Highly anticipated C8 Corvette is delayed until February

Chevrolet announced that the new mid-engine 2020 Corvette C8 has been delayed until February due to the six-week GM work stoppage. Originally scheduled for delivery around Christmas time, the strike delayed finishing the final few C7 Corvettes and then the complete retooling of the factory for the C8, which only has one single part in common with its predecessor. The convertible version is scheduled to begin after the new year, and there has been no word on if there will be a delay of that model.

It has been 50 years since the automaker industry has seen a longer strike than this one. The 48,000 workers involved overwhelmingly ratified a new deal that was not the big win that they were looking for, but it did not hurt them either. Among the checks in the win column was keeping the Hamtramck factory open to build electric vans and trucks. GM will also invest in another Michigan factory and a Tennessee factory to produce mid-sized SUVs. Workers are guaranteed a 3% pay raise and 4% lump-sum increase in alternating years. Also, the costs for health care coverage, which were already among the lowest in the nation, will remain the same as before.

The all-new Corvette C8 will feature a frame that is 10% more than front-engine models.

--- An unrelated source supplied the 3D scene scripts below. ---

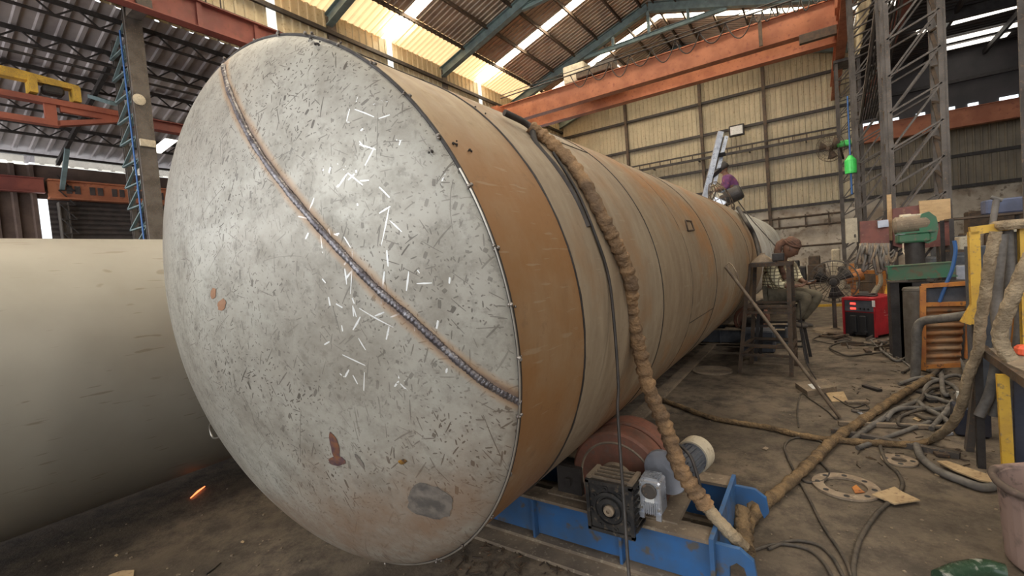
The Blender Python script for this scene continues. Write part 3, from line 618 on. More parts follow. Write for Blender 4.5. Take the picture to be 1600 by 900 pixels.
# orange slotted girder on the outer wall
og = empty('slotted_girder', (XO+.6, 14, 5.2), 'orange-red slotted girder above the dark roller shutter at far left', 'crane rail')
b = MB(); b.box(XO+.35, XO+.45, 4.3, 27, 5.25, 5.8); b.box(XO+.25, XO+.6, 4.3, 27, 5.8, 5.85); b.box(XO+.25, XO+.6, 4.3, 27, 5.19, 5.25); b.build('girder_web', 'orange', og)
for i in range(9):
    for d in (0, .22):
        y = 4.75+i*.62+d; b = MB(); b.box(XO+.44, XO+.47, y, y+.15, 5.4, 5.68)
        for z in (5.45, 5.52, 5.59): b.box(XO+.45, XO+.48, y+.01, y+.14, z, z+.03)
        b.build('slot_grille', 'dark_clad', og)
b = MB(); b.ibeam((XO+.5, -8, 5.55), (XO+.5, 4.2, 5.6), .25, .5, .03); tag(b.build('runway_beam', 'red_dark'), 'dull red runway beam at the left border beside the slotted girder', 'crane rail')
# lean-to crane: red tapered girder with openings and yellow hoist beam
rg = empty('lean_to_crane', (-16, 2, 6.2), 'red tapered lean-to crane girder with long openings, left border', 'crane')
X_ = -16.0
b = MB()
b.box(X_-.12, X_+.12, -6, 4.85, 6.66, 6.80); b.box(X_-.05, X_+.05, 3.6, 4.85, 6.52, 6.66)
b.box(X_-.1, X_+.1, -6, 3.55, 6.12, 6.26)
b.prism([(X_-.1, 3.5, 6.12), (X_-.1, 4.85, 6.52), (X_-.1, 4.85, 6.62), (X_-.1, 3.5, 6.26)], (.2, 0, 0))
for y in (-3, -.6, 1.4, 3.3): b.box(X_-.06, X_+.06, y, y+.22, 6.2, 6.7)
b.build('girder', 'red_soft', rg)
b = MB(); b.ibeam((X_, 5.1, 6.62), (X_, 9.5, 6.62), .24, .3, .03); tag(b.build('crane_beam', 'red_dark'), 'short dark red beam between the left column and the tank head', 'crane rail')
yg = empty('yellow_hoist', (X_, 2.5, 7.1), 'yellow hoist beam above the red girder, top left', 'hoist')
b = MB(); b.prism([(X_-.12, -5, 7.14), (X_-.12, 4.0, 7.14), (X_-.12, 4.0, 7.26), (X_-.12, 2.9, 7.36), (X_-.12, -5, 7.36)], (.24, 0, 0)); b.build('beam', 'yellow', yg)
for y0, y1, z0 in ((3.05, 3.2, 6.85), (3.85, 4.0, 6.82)): b = MB(); b.box(X_-.2, X_+.2, y0, y1, z0, 7.2); b.build('end_bracket', 'yellow', yg)
b = MB(); b.obox((X_, 3.5, 7.02), .15, .2, .1, chamf=.04); b.build('hoist_motor', 'steel_dark', yg)
# small strip roof light in the lean-to, seen between column and head
p0, p1 = P(242, 238, 0, -18.5), P(268, 218, 0, -17.2)
k += 1; b = MB(); b.bar(p0, p1, .35, .02); struct(b, f'window_{k}', plain('lean_light', (.9, .9, .8), .5, emit=((1, .96, .86), 2.4)))
# pipes strung under the lean-to roof
for x, z in ((-15.3, 7.75), (-15.45, 7.6), (-19.5, 6.75)):
    b = MB(); b.tube([(x, YB, z), (x, YF, z)], .035, 6); tag(b.build('roof_pipe', 'steel_dark'), 'thin dark pipe strung under the lean-to roof' if x < -16 else ('upper of two dark pipes close to the laced column head' if z > 7.7 else 'lower of two dark pipes close to the laced column head'), 'pipe', 'pipes under the lean-to roof')

# ================================================================== PRESSURE VESSEL
TX, TZ, TR, TY = -1.812, 1.432, 1.082, 1.095
KX, KZ = -.015, -.142         # the head seam leans: plate rings are not square to the axis
HD, HP, OX, OZ = .345, 1.5, -.101, -.097
ROOT = Vector((TX, TY, 0))
vs = empty('pressure_vessel', ROOT, 'huge scratched steel tank lying on rollers, weld across its dished head', 'tank')
def ty(x, z, y): return y + (x-TX)*KX + (z-TZ)*KZ
def ringpt(y, a, r=TR, fade=1.0):
    x, z = TX+r*cos(a), TZ+r*sin(a); return Vector((x, y + ((x-TX)*KX+(z-TZ)*KZ)*fade, z))
SEG = 144
def head_pt(a, t):
    """t 0 at the seam, 1 at the apex"""
    r = TR*cos(t*pi/2)**(2/HP); s = sin(t*pi/2)**(2/HP)
    return Vector((TX+r*cos(a)+OX*s, TY-HD*s + (r*cos(a))*KX+(r*sin(a))*KZ, TZ+r*sin(a)+OZ*s))
hb = MB(); NT = 40; v = []
for i in range(NT):
    t = i/NT; v += [head_pt(2*pi*k_/SEG, t) for k_ in range(SEG)]
v.append(head_pt(0, 1.0))
hb.add(v, [(i*SEG+(j+1) % SEG, i*SEG+j, (i+1)*SEG+j, (i+1)*SEG+(j+1) % SEG) for i in range(NT-1) for j in range(SEG)]
       + [((NT-1)*SEG+(j+1) % SEG, (NT-1)*SEG+j, len(v)-1) for j in range(SEG)], True)
bvh_head = BVHTree.FromPolygons(hb.v, hb.f)
def on_head(px, py):
    h = bvh_head.ray_cast(EYE, ray(px, py)); return (h[0], h[1] if h[1].dot(EYE-h[0]) > 0 else -h[1]) if h[0] else (None, None)
SEAM = [(350, 104), (362, 150), (392, 215), (432, 275), (485, 340), (535, 395), (590, 452), (640, 495), (700, 550), (755, 596), (812, 634)]
sp_ = [on_head(*p_) for p_ in SEAM]; sp_ = [s_ for s_ in sp_ if s_[0] is not None]
# least-squares line in XZ through the weld points
xs = [s_[0].x-TX for s_ in sp_]; zs = [s_[0].z for s_ in sp_]; mx_, mz_ = sum(xs)/len(xs), sum(zs)/len(zs)
sxx = sum((x-mx_)**2 for x in xs); szz = sum((z-mz_)**2 for z in zs); sxz = sum((x-mx_)*(z-mz_) for x, z in zip(xs, zs))
th = .5*math.atan2(2*sxz, sxx-szz); wn = (-sin(th), cos(th)); wc = wn[0]*mx_+wn[1]*mz_
_g, _ = on_head(575, 400); GLARE = (_g.x-TX, _g.z)
hd = hb.build('dished_head', mat_head(wn, wc, 0), vs)
# weld bead following the hits
_t = Vector((-wn[1], wn[0])) if -wn[1] > 0 else Vector((wn[1], -wn[0])); _p = Vector((sp_[-1][0].x-TX, sp_[-1][0].z-TZ)); _k = _p.dot(_t); _e2 = _p+_t*(-_k+sqrt(max(0, _k*_k-_p.length_squared+TR*TR)))
_e = ringpt(TY+.0, math.atan2(_e2.y, _e2.x), TR)
pts = smooth([h+n*.0 for h, n in sp_]+[_e], 30)
wb = MB(); wb.tube(pts, .0115, 10, rf=lambda u, a, i: 1+.10*sin(i*2.1)+.08*sin(i*.31)+random.uniform(-.06, .06)); wb.build('weld_bead', worn('weld_metal', (.22, .21, .22), (.10, .09, .1), 30, .38, .8, fine=120, bmp=.5), vs)['label'] = 'dark rippled weld bead'
# shell courses
mA = mat_shell('shell_ochre', (.38, .285, .18), (.28, .195, .12), (.30, .155, .062), .26, .48, .95, top=1.0)
mB = mat_shell('shell_scale', (.365, .295, .21), (.255, .195, .135), (.33, .17, .07), .48, .64, .75, top=2.1)
mC = mat_shell('shell_scale_worn', (.34, .265, .18), (.245, .18, .12), (.37, .185, .07), .47, .6, .85, top=2.2)
mW = worn('shell_far_white', (.66, .66, .62), (.5, .48, .43), 2, .55, c3=(.4, .33, .25), fine=9)  # paler plate colour for the last two courses and the far head
Ys = [TY, 1.55, 2.02, 2.62, 3.35, 4.3, 5.4, 6.7, 8.4, 10.4, 14.6]
mats = [mA, mB, mB, mC, mC, mB, mC, mB, mB, mB]
fadef = lambda y: 1.0
for i in range(len(Ys)-1):
    y0, y1 = Ys[i]+.002, Ys[i+1]-.002; b = MB(); n = 4; v = []
    rr = TR*(1 + (.0035 if i % 2 else 0))
    for q in range(n+1): v += [ringpt(y0+(y1-y0)*q/n, 2*pi*k_/SEG, rr) for k_ in range(SEG)]
    b.add(v, [(q*SEG+j, q*SEG+(j+1) % SEG, (q+1)*SEG+(j+1) % SEG, (q+1)*SEG+j) for q in range(n) for j in range(SEG)], True)
    b.build('shell_course', mats[i] if i < 8 else mW, vs)
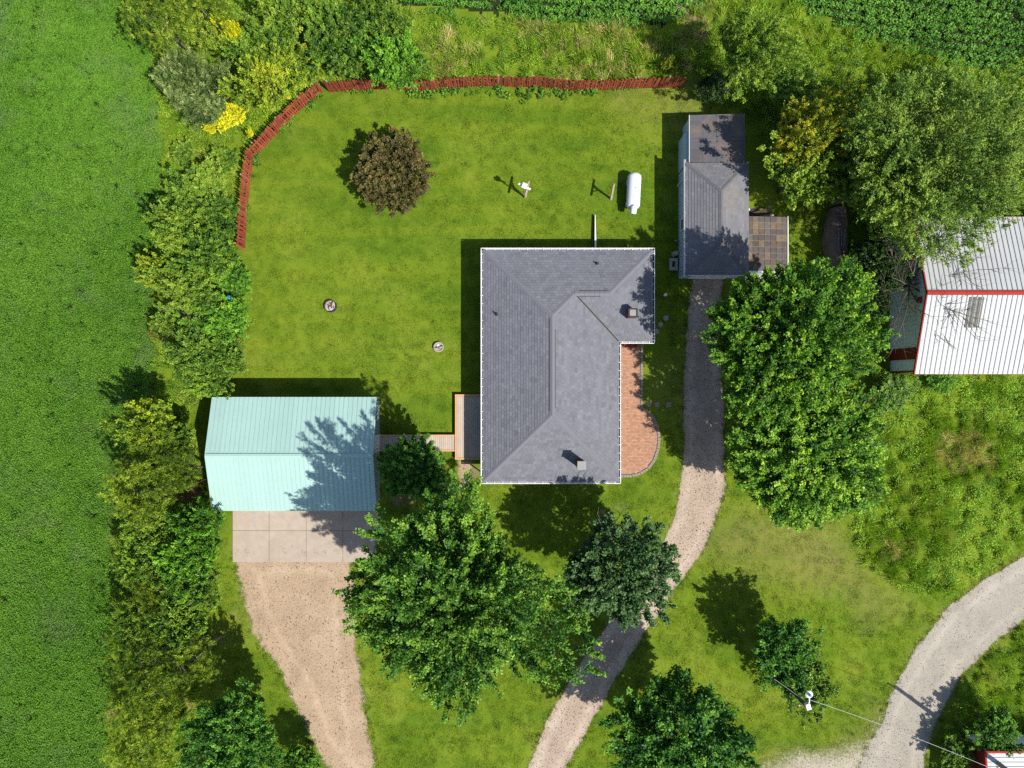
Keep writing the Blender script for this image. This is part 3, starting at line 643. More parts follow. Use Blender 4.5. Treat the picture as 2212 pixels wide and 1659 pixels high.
M['tilerust'] = plain('rolled_tile_rust', (.155, .118, .085), .9, .2, .3, 6, orand=.3)
M['tarp'] = plain('old_brown_tarp', (.15, .105, .095), .75, .3, .35, 2.2, bstr=.8, dirt=(.16, .055, .025, .5))
M['tarpstraw'] = plain('weathered_slats', (.34, .29, .27), .85, .2, .35, 14)
M['polewood'] = plain('utility_pole_wood', (.14, .115, .095), .9, .2, .2, 8)
M['cable'] = plain('grey_cable', (.45, .45, .43), .5, .4, .05, 2)
M['blue'] = plain('blue_glazed_glass', (.01, .20, .55), .08, .8, .1, 2, bstr=0)

def tabs(mb_v, mb_f, tints, P, course=.20, tw=.30, th=.020, r=None):
    """overlapping shingle tabs laid over one convex roof plane; P[0]->P[1] is the eave"""
    P = [Vector(p) for p in P]; e = (P[1]-P[0]).normalized()
    n = (P[1]-P[0]).cross(P[-1]-P[0]).normalized()
    if n.z < 0: n = -n
    s = n.cross(e)
    if s.z < 0: s = -s
    Q = [((p-P[0]).dot(e), (p-P[0]).dot(s)) for p in P]
    if sum(Q[i][0]*Q[(i+1) % len(Q)][1]-Q[(i+1) % len(Q)][0]*Q[i][1] for i in range(len(Q))) < 0: Q = Q[::-1]
    xa = min(q[0] for q in Q); xb = max(q[0] for q in Q); ya = min(q[1] for q in Q); yb = max(q[1] for q in Q)
    def clip(poly):
        for i in range(len(Q)):
            a, b = Q[i], Q[(i+1) % len(Q)]; out = []
            f = lambda p: (b[0]-a[0])*(p[1]-a[1])-(b[1]-a[1])*(p[0]-a[0])
            for j in range(len(poly)):
                p, q = poly[j], poly[(j+1) % len(poly)]; fp, fq = f(p), f(q)
                if fp >= 0: out.append(p)
                if fp*fq < 0: t = fp/(fp-fq); out.append((p[0]+t*(q[0]-p[0]), p[1]+t*(q[1]-p[1])))
            poly = out
            if len(poly) < 3: return []
        return poly
    j = 0; y = ya
    while y < yb:
        x = xa - (j % 2)*tw*.5 - (j % 3)*.04
        rowt = r.uniform(-.08, .08)
        while x < xb:
            c = clip([(x+.004, y), (x+tw-.004, y), (x+tw-.004, y+course), (x+.004, y+course)])
            if len(c) >= 3:
                t = th*r.uniform(.8, 1.3); k = len(mb_v)
                for (a, b) in c: mb_v.append(P[0] + e*a + s*b + n*(.002 + t*(1-(b-y)/course)))
                mb_f.append(tuple(range(k, k+len(c)))); tints.append(min(1, max(0, r.gauss(.5, .17)+rowt)))
                lo = [q for q in c if abs(q[1]-y) < 1e-4]
                if len(lo) == 2:
                    k2 = len(mb_v)
                    for q, h in ((lo[0], t), (lo[1], t), (lo[1], -.004), (lo[0], -.004)): mb_v.append(P[0] + e*q[0] + s*q[1] + n*(.002+h))
                    mb_f.append((k2, k2+1, k2+2, k2+3)); tints.append(.25)
            x += tw
        y += course; j += 1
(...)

Depending on which of the LT trim levels you choose, the tires will be wrapped around either 19- or 20-inch wheels. The interior has been described as intuitive for the driver and buyers will have a choice of three seat types that have been completely redesigned ergonomically. According to the Chevrolet website, “With the engine in the rear, engineers were able to lower the cowl, hood, instrument panel, and steering wheel for the utmost in forward vision.”

The real excitement is centered on the new 6.2 Liter LT2 V8 mounted mid-chassis under a clear bonnet for all to see. 495 horsepower and 470 foot0pounds of torque push the C8 to a 2.9 second 0-60 time and a top speed of 194 miles per hour. For the quarter-mile fans out there that translates to a 11.2-second run. Keeping driving purists happy, the new C8 will remain a manual transmission with a new dual-clutch setup for smoother, quicker shifts. Patience, it seems, will be rewarded.